When Climate Change Meets Poor Governance (+ videos)
March 22by Joyce Wachau Chege
On March 7 of this year, I remember sending my mum a text at 12:32 am, letting her know I had just got home.
I had left work at the usual time, 5 pm. I got to town but as I was walking to catch a bus, the rain came pouring down so hard. For a moment, I thought it was normal rain, that it would do its thing for a few minutes and then stop. But how wrong I was! The rain patterns have changed and are no longer predictable.
I found a building where I could shelter from the storm. And by a storm, I mean no exaggeration. The thunder and lightning were undeniable. The two women who were selling clothes on the floor along the street had closed up and like everyone else, they waited for the rain to subside. We waited and waited and waited but the water levels kept rising and so did the anxiety.
I was wet, scared and mad!
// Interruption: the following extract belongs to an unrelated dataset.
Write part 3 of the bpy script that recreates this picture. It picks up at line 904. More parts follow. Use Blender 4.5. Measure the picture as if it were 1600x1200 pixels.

Scared because the rain was not stopping and mad because from where I stood, I witnessed six people fall in potholes because of the flooding. “Nooo! Don’t pass there! Go round” the women would scream at the top of their lungs to warn the people trying to cross the road. I was mad because this is a road we cross all the time and not everyone knows of the potholes that are strategically hidden, left like that after the pavement construction was done. Why do we pay taxes if such things cannot be fixed? Nairobi City, the biggest city in the country and yet, what I personally witnessed that night, was nothing short of a horror!
My phone kept on ringing and I knew it was my mother, calling to check if I managed to get home but every time I answered, the answer was still the same “I haven’t moved from where I am, the rain is really bad.”
By the time I decided that come what may, I had to get to the bus station, water was halfway up to my knees. Just the thought that I was walking in water mixed with sewage because the drains were all clogged up, made me feel dirty; I swore and most of all, felt betrayed. Betrayed by a government that is always waiting for their dues when the salaries come in, but fails to deliver on ensuring the city is ready for such emergencies.
Pay the government what belongs to the government and to that which belongs to God, please pay it diligently to the government also!
When I got to the house at 12:32 am, I could not help but think of all the people I had left in town stranded, trying to figure out a way to get home; families displaced who had their houses flooded, had their businesses and cars swept away by the floods. Sadly enough, I thought about the people who lost their souls that night.
So, days later when the Nairobi Governor, Johnson Sakaja sat in that interview at Citizen TV, brushing the whole issue off ever so lightly and uttering words like “What do people want me to do?,” it broke my heart so bad.
The devil works hard, but Kenyan leaders work harder at being so bad at the jobs they got elected for.